Guwahati, February 13 The Gauhati High Court has given the green light to the Assam government to proceed with granting land rights to tea garden workers, after the Indian Tea Association (ITA) challenged the amended rule passed in the assembly, Advocate General Devajit Saikia said here on Friday.
The hearing of the case was held on February 4, with lawyers from both the ITA and the state government presenting their arguments.
The ITA had challenged the amendment rule, claiming that it would change the structure of the tea gardens, Saikia told reporters here.
He added that the planters' group had also petitioned that the move would hamper tea production and the functioning of the gardens.
The high court did not issue a stay order in the case, but praised the Assam government, stating that the initiative falls under the state's welfare laws, Saikia said.
He added that the court directed that the state government can proceed and grant ownership rights to the workers in exchange for Rs 500 per bigha of land.
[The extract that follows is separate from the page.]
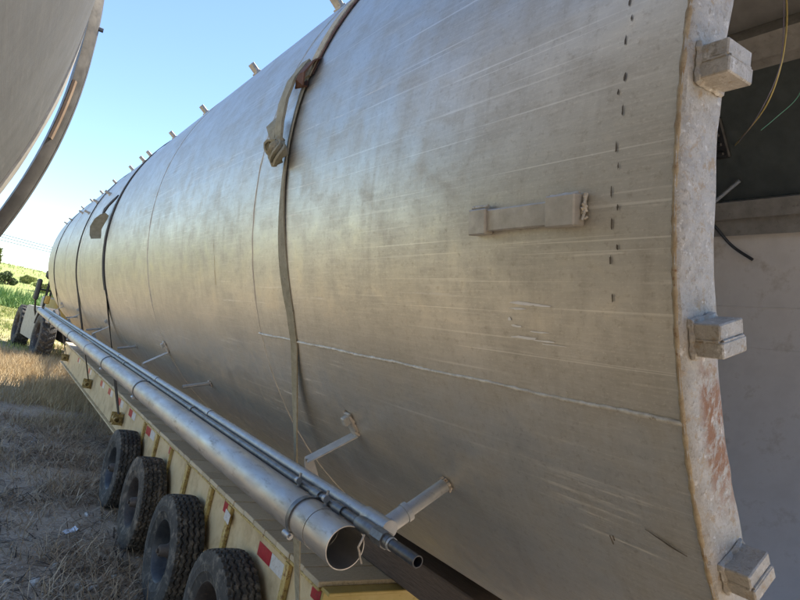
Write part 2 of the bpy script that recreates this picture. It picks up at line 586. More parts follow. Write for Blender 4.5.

Saikia said that there are 850 tea estates in the state, with labour lines in 707 of these gardens.
"Generations of workers have lived in these lines, without any rights over their land. The Assam government has started the process of granting land rights to them, and ownership will be transferred to the workers living in the labour lines inside the tea gardens," he said.
The Assam cabinet had decided to provide land rights to tea garden workers, following which the assembly had passed an amendment bill in the recently concluded winter session to enable the government to distribute land in tea estates' labour lines among the workers for housing ownership.
Chief Minister Himanta Biswa Sarma had claimed that the Assam Fixation of Ceiling of Land Holdings (Amendment) Act, 2025, was brought in to correct a historic mistake by providing land rights to the workers who have been toiling in tea gardens for the last 200 years, uprooted from their native land and brought here by the British.